Australian researchers said on Thursday they had found the wreckage of Captain James Cook’s famous ship, the Endeavour, which sank off the coast of the US state of Rhode Island more than two hundred years ago.

Their research partners in the United States, however, called the announcement premature.

The Endeavour, on which the British explorer made a historic voyage to Australia and New Zealand between 1768 and 1771, was scuttled in Newport harbor during the American Revolutionary War.

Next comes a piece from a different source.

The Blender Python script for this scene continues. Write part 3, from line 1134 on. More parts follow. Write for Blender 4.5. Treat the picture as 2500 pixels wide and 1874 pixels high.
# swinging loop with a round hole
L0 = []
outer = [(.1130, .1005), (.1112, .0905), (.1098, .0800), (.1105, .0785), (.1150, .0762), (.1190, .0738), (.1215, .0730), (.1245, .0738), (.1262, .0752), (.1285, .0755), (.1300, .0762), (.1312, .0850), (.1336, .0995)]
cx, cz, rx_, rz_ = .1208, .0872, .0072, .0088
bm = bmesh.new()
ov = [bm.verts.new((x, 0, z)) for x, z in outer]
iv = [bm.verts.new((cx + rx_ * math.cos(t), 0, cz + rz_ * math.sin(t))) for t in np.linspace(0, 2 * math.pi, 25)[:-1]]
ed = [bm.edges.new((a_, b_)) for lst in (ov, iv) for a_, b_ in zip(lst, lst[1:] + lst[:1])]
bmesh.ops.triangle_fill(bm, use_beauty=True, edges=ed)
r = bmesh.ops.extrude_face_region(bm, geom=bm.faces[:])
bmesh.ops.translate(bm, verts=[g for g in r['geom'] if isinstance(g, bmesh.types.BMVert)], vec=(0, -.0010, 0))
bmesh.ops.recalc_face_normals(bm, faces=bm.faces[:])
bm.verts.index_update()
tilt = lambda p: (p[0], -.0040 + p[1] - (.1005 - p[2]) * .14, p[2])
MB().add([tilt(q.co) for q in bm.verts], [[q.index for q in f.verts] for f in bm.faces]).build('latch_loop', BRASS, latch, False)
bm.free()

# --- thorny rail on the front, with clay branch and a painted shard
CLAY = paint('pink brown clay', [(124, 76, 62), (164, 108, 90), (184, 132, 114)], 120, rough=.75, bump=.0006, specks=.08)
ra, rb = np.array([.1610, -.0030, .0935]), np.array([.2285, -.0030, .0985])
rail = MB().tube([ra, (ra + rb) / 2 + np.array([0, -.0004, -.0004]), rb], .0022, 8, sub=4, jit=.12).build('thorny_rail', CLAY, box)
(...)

I’m convinced it’s the Endeavor

“Since 1999 we have been investigating several 18th century wrecks in a two square mile (3.7 square kilometer) area where we believe the Endeavor sank,” Kevin Sumption, director of the Australian National Maritime Museum, said during a press conference on Thursday.

“Based on archival and archaeological evidence, I am convinced it is the Endeavour,” he said. But the Rhode Island Marine Archeology Project said it was too early to draw that conclusion.

A “breach of contract”

In a statement, the project’s executive director, DK Abbass, said the announcement constituted a “breach of contract” and added that “findings will be based on proper scientific process and not on Australian emotions or politics”.

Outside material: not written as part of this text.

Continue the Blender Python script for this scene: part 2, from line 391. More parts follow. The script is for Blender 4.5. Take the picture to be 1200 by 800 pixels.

A spokesperson for the Australian National Maritime Museum replied that Ms Abbass was “entitled to have her own opinion on the vast amount of evidence accumulated”. The museum believes that this does not breach any contract.

The Endeavor is the ship on which Captain Cook sailed from England to Tahiti and then New Zealand before reaching Australia in 1770 and mapping the east coast of the continent.

When it sank in Newport Harbor in August 1778, the ship had been renamed Lord Sandwich and was being used by the British to hold prisoners of war during the American Revolution.

The British scuttled the ship, along with four others, to prevent a French fleet from entering Newport harbor to support the Americans.

This was a few months before Cook’s death in Hawaii in February 1779.

After two centuries at the bottom of the harbor, only around 15% of the Endeavor remains intact, according to the Australian National Maritime Museum.

“The focus now is on what can be done to protect and preserve it,” Mr Sumption said.